I read this blurb looking for answers to my question below, no luck, and
left further wondering what is the comment trying to convey to future
maintenance?

>  	 */
> -	cpus_read_lock();
> -	for_each_online_cpu(cpu) {
> -		struct work_struct *work = per_cpu_ptr(works, cpu);
> +	ret = -ENODEV;
> +	if (ms_hyperv.paravisor_present && (hv_isolation_type_tdx() || hv_isolation_type_snp())) {
> +		is_confidential = true;

In comparison to PCIe TDISP where there is an explicit validation step
of cryptographic evidence that the platform is what it claims to be, I
am missing the same for this.

I would expect something like a paravisor signed golden measurement with
a certificate that can be built-in to the kernel to validate that "yes,
in addition to the platform claims that can be emulated, this bus
enumeration is signed by an authority this kernel image trusts."

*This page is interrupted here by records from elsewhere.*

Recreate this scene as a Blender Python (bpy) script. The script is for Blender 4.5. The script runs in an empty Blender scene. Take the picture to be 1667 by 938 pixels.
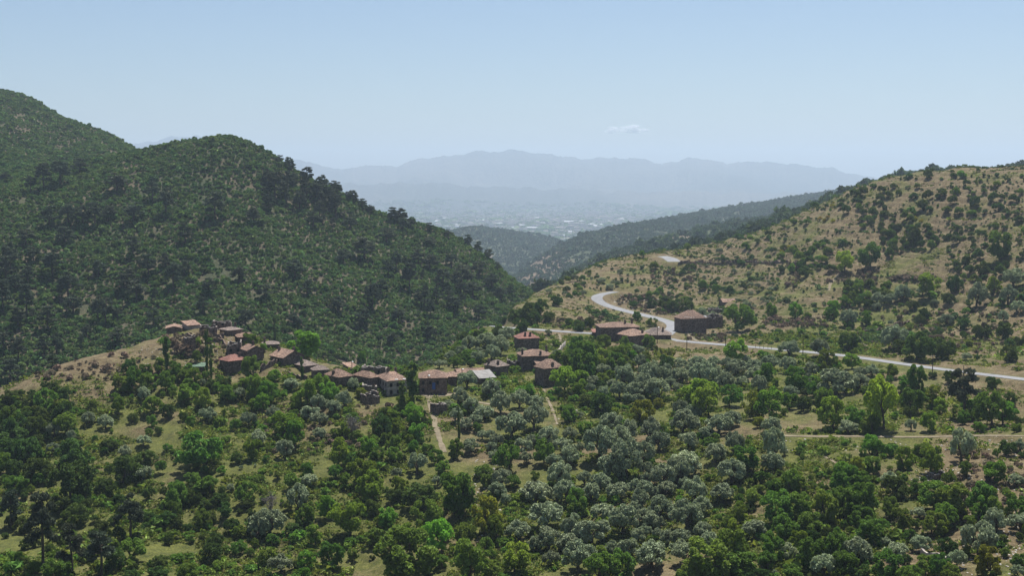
import bpy, bmesh, math, random
import numpy as np
from mathutils import Vector, Matrix
R = math.radians
rng = np.random.default_rng(11)
random.seed(11)
sc = bpy.context.scene
COL = sc.collection

# ------------------------------------------------------------------ camera, light, exposure
F = 2012.0                       # focal length in pixels of the 1667 px wide photograph
TH = math.atan((469 - 290) / F)  # tilt below the horizon
CT, ST = math.cos(TH), math.sin(TH)
cam = bpy.data.cameras.new('camera')
cam.sensor_width = 36.0
cam.lens = 36.0 * F / 1667.0
cam.clip_start = 0.5
cam.clip_end = 80000
camo = bpy.data.objects.new('camera', cam)
COL.objects.link(camo)
camo.rotation_euler = (math.pi / 2 - TH, 0, 0)
sc.camera = camo

SUN_EL, SUN_AZ = 68.0, 22.0      # azimuth to the right of the view direction
w = bpy.data.worlds.new('World')
sc.world = w
w.use_nodes = True
nt = w.node_tree
bg = nt.nodes['Background']
sky = nt.nodes.new('ShaderNodeTexSky')
sky.sky_type = 'NISHITA'
sky.sun_disc = False
sky.sun_elevation = R(SUN_EL)
sky.sun_rotation = R(SUN_AZ)
sky.altitude = 400
sky.air_density = 1.0
sky.dust_density = 1.0
sky.ozone_density = 4.0
nt.links.new(sky.outputs[0], bg.inputs[0])
bg.inputs[1].default_value = 0.058
sl = bpy.data.lights.new('sun', 'SUN')
sl.energy = 5.0
sl.angle = R(0.5)
sl.color = (1.0, 0.975, 0.93)
so = bpy.data.objects.new('sun', sl)
COL.objects.link(so)
sd = Vector((math.sin(R(SUN_AZ)) * math.cos(R(SUN_EL)), math.cos(R(SUN_AZ)) * math.cos(R(SUN_EL)), math.sin(R(SUN_EL))))
so.rotation_euler = sd.to_track_quat('Z', 'Y').to_euler()
sc.view_settings.view_transform = 'Standard'
sc.view_settings.look = 'None'
sc.view_settings.exposure = 0.81
sc.view_settings.gamma = 1.0
sc.cycles.max_bounces = 6
sc.cycles.diffuse_bounces = 3
sc.cycles.glossy_bounces = 1
sc.cycles.transmission_bounces = 2
sc.cycles.volume_bounces = 0
sc.cycles.transparent_max_bounces = 32
sc.cycles.use_denoising = True

# ------------------------------------------------------------------ pixel <-> world
def ray(u, v):
    u = np.asarray(u, float); v = np.asarray(v, float)
    xr = (u - 833.5) / F; yu = (469 - v) / F
    den = CT + yu * ST
    return xr / den, (yu * CT - ST) / den       # a = X/Y, t = Z/Y

# ------------------------------------------------------------------ noise
def _lat(ix, iy, seed):
    h = (ix.astype(np.int64) * 374761393 + iy.astype(np.int64) * 668265263 + seed * 982451653) & 0x7fffffff
    h = ((h ^ (h >> 13)) * 1274126177) & 0x7fffffff
    h = (h ^ (h >> 16)) & 0xffff
    return h / 65535.0 * 2 - 1
def vnoise(x, y, seed=0):
    ix = np.floor(x); iy = np.floor(y)
    fx = x - ix; fy = y - iy
    fx = fx * fx * (3 - 2 * fx); fy = fy * fy * (3 - 2 * fy)
    a = _lat(ix, iy, seed); b = _lat(ix + 1, iy, seed); c = _lat(ix, iy + 1, seed); d = _lat(ix + 1, iy + 1, seed)
    return (a * (1 - fx) + b * fx) * (1 - fy) + (c * (1 - fx) + d * fx) * fy
def fbm(x, y, octs=4, seed=0, gain=0.5):
    s = 0; a = 1.0
    for k in range(octs):
        s = s + a * vnoise(x * 2 ** k, y * 2 ** k, seed + k * 17); a *= gain
    return s

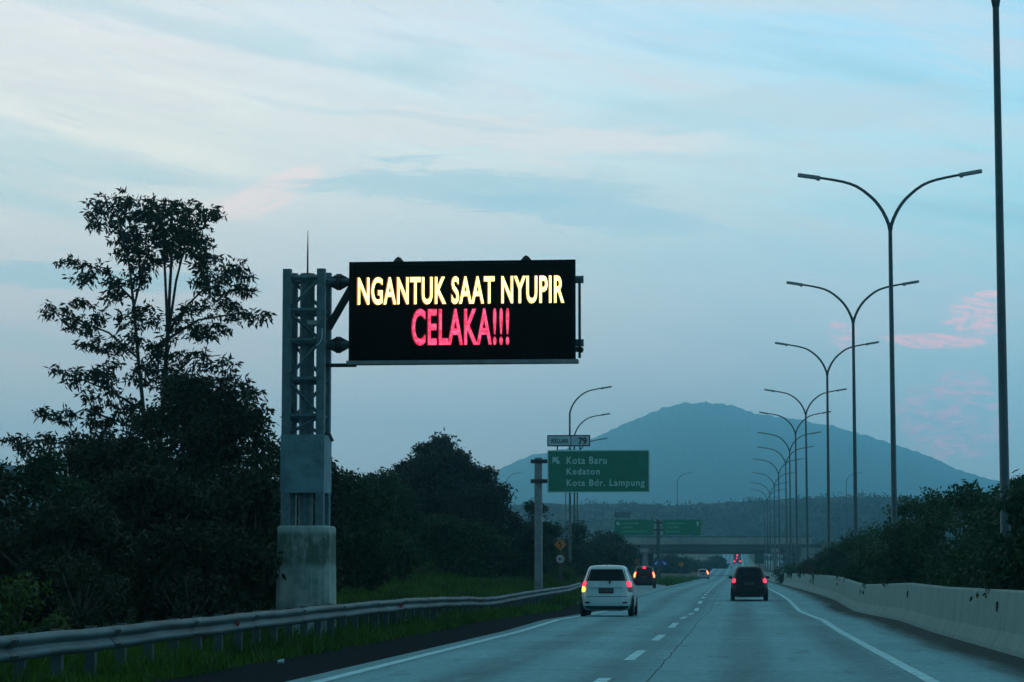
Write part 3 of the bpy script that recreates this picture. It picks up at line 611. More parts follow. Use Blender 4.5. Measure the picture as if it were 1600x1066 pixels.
# ------------------------------------------------------------------ street lamps
ARM = [(0,0),(.04,.22),(.125,.45),(.24,.69),(.375,.9),(.52,1.08),(.68,1.23),(.87,1.39),(1.08,1.53),(1.30,1.63),(1.53,1.70),(1.85,1.77),(2.18,1.83),(2.42,1.868)]
LUM = [(2.36,1.858),(2.40,1.868),(2.95,1.955),(3.02,1.965)]
def make_lamp(hj, sides, r0=.105, name='street_lamp'):
    t = thing(name, '-', 'street lamp')
    MB().tube([(0,0,-.3), (0,0,.4), (0,0,.42), (0,0,hj*.5), (0,0,hj+.05)], [r0*1.25, r0*1.25, r0, r0*.82, r0*.62], 12).build('pole', M['lamp'], t, True)
    for s_ in sides:
        a = MB().tube([(s_*p[0], 0, hj+p[1]) for p in ARM], [.062-.022*i/13 for i in range(14)], 8).build('lamp_arm', M['lamp'], t, True)
        l = MB(); p0, p1 = (s_*2.30, hj+1.85), (s_*3.02, hj+1.965)
        l.box(-.02, .74, -.15, .15, -.055, .045, .05); l.box(.0, .1, -.05, .05, -.1, -.05)
        ang = math.atan2(p1[1]-p0[1], abs(p1[0]-p0[0])); c_, s2 = math.cos(ang), math.sin(ang)
        l.v = [(p0[0]+s_*(vx*c_-vz*s2), vy, p0[1]+vx*s2+vz*c_) for vx, vy, vz in l.v]
        l.build('lamp_head', M['lum'], a)
    return t
HJ = 12.6
obs = [(1556,886),(1391,536),(1333,391),(1292,311),(1259.6,249),(1243.6,219),(1234,192),(1228,173),(1217,157),(1210,139),(1203,126),(1198.7,117),(1195,107)]
ordn = ['nearest', 'second', 'third', 'fourth', 'fifth', 'sixth', 'seventh', 'eighth', 'ninth', 'tenth', 'eleventh', 'twelfth', 'thirteenth']
proto = make_lamp(HJ, (-1, 1))
for i, (px, h) in enumerate(obs):
    D = FPX*11.3/h
    for _ in range(4): D = FPX*(HJ-CAMH+zr(D)+.1)/h
    o = proto if i == 0 else copy_tree(proto)
    o.location = (at(px, 901-h, D)[0], D, zr(D)+.1)
    o['label'] = ('nearest double armed lamp, its tall thick pole rising past the top edge' if i == 0 else
                  'farthest and smallest double armed lamp in the median row' if i == 12 else
                  f'{ordn[i]} nearest double armed grey lamp in the median row')
    o['group'] = 'double armed lamps along the median'; o.rotation_euler = (R(random.uniform(-.25, .25)), R(random.uniform(-.15, .15) if i > 2 else 0), R(random.uniform(-3, 3)))
sl = make_lamp(HJ, (1,))
sid = [(890.5, 602, 'nearest and tallest of the single armed lamps behind the exit number plate'), (897.5, 646, 'second single armed lamp close behind the green direction sign'), (902, 686, 'third single armed lamp whose arm ends right of the exit number plate'), (884, 733, 'thin single armed lamp mostly hidden behind the green direction sign')]
for i, (px, pt, lab) in enumerate(sid):
    h = 901-pt; D = FPX*(14.56-1.3+.45)/h
    o = sl if i == 0 else copy_tree(sl)
    o.location = (at(px, 760, D)[0], D, zr(D)-.1); o['label'] = lab; o['group'] = 'single armed lamps along the exit ramp'
# lamps on the crossing road: slightly shorter
fl_ = make_lamp(11.0, (1,), .09)
for i, (px, pt, lab) in enumerate([(1058, 738, 'thin distant lamp standing on the bridge above the right green sign'), (1322, 738, 'thin distant lamp on the crossing road between the third and fourth median lamp poles'), (1586, 741, 'thin distant lamp above the right hand shrubs near the picture edge'), (791.5, 738, 'thin distant lamp in front of the mountain, left of the green sign post')]):
    D = 482.0; x, z = at(px, pt, D); o = fl_ if i == 0 else copy_tree(fl_)
    o.location = (x, D, z-12.97); o['label'] = lab; o['group'] = 'lamps along the crossing road'
# ------------------------------------------------------------------ bridge
bg = thing('road_bridge', 'grey concrete overpass crossing the motorway in the distance', 'bridge')
PY = 478.0; B = lambda px, py: at(px, py, PY)
xl, xr = -52.0, B(1268, 850)[0]; zd0, zd1 = B(1100, 857)[1], B(1100, 850)[1]; zp = B(1100, 838)[1]
M['bconc'] = mat('bridge_concrete', (.30,.33,.31), .9, 0, .2, .25, .1)
MB().box(xl, xr, PY, PY+10, zd1, zd1+.5).build('deck', M['bconc'], bg)
MB().box(xl, xr, PY-.25, PY, zd1-.1, zp-.35).build('parapet', M['bconc'], bg); MB().box(xl, xr, PY+10, PY+10.25, zd1-.1, zp-.35).build('parapet', M['bconc'], bg)
rl = MB().box(xl, xr, PY-.2, PY-.05, zp-.1, zp)
xx = xl+1
while xx < xr: rl.box(xx-.06, xx+.06, PY-.18, PY-.07, zp-.35, zp-.1); xx += 2
rl.build('hand_rail', M['dark'], bg)
for i in range(5): MB().box(xl+2, xr-.2, PY+.6+i*2, PY+1.3+i*2, zd0, zd1).build('girder', mat('girder', (.10,.12,.12), .9), bg)
zc0 = B(1100, 863)[1]
for xx in (B(1015, 870)[0]-1.0, 6.9):
    cap = MB().box(xx-.8, xx+.8, PY+.2, PY+9.8, zd0-.75, zd0).build('pier_cap', M['bconc'], bg)
    for yy in (PY+2, PY+8): MB().tube([(xx, yy, 0), (xx, yy, zd0-.75)], .45, 12).build('pier_column', M['bconc'], bg)
# abutments: light coping band, dark wall
MB().box(xl, B(1018, 870)[0], PY+10.6, PY+14, 0, zd0).build('abutment', mat('abutment_dark', (.03,.045,.045), .95, 0, .3, .4), bg)
MB().box(xr-2, xr+2.5, PY+.5, PY+12, 0, zd0+.1).build('abutment', M['bconc'], bg)
MB().box(xl, xr, PY+10.4, PY+10.6, zd0-1.0, zd0-.1).build('bearing_beam', M['bconc'], bg)
# embankments carrying the crossing road
M['bank'] = mat('bank_grass', (.018,.045,.020), .95, 0, 0, .2, .2, c2=(.05,.075,.035))
for a, b, s_ in ((-400, -33, -1), (xr+2.5, 420, 1)):
    e = MB(); top = zd1+.3; xs = np.linspace(a, b, 40); rows = []
    for u in xs:
        d_ = min(1, max(0.0, ((b-u) if s_ < 0 else (u-a))/8)); t_ = top-(1-d_)*0
        rows.append([(u, PY-16+random.uniform(-.5, .5), -1.0), (u, PY-8, top*.5+random.uniform(-.2, .2)), (u, PY-1, t_), (u, PY+12, t_), (u, PY+28, -1.0)])
    e.grid(rows); n = 5; e.f.append(tuple(range(n))); e.f.append(tuple(range(len(e.v)-n, len(e.v)))); tag(e.build('embankment', M['bank']), kind='structure')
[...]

My motivation for commenting here is for alignment purposes with the
PCIe TDISP enabling and wider concerns about accepting other devices for
private operation. Specifically, I want to align on a shared
representation in the device-core (struct device) to communicate that a
device is either on a bus that has been accepted for private operation
(confidential-vmbus today, potentially signed-ACPI-devices tomorrow), or
is a device that has been individually accepted for private operation
(PCIe TDISP). In both cases there needs to be either a golden
measurement mechanism built-in, or a userspace acceptance dependency in
the flow.

Otherwise what mitigates a guest conveying secrets to a device that is
merely emulating a trusted bus/device?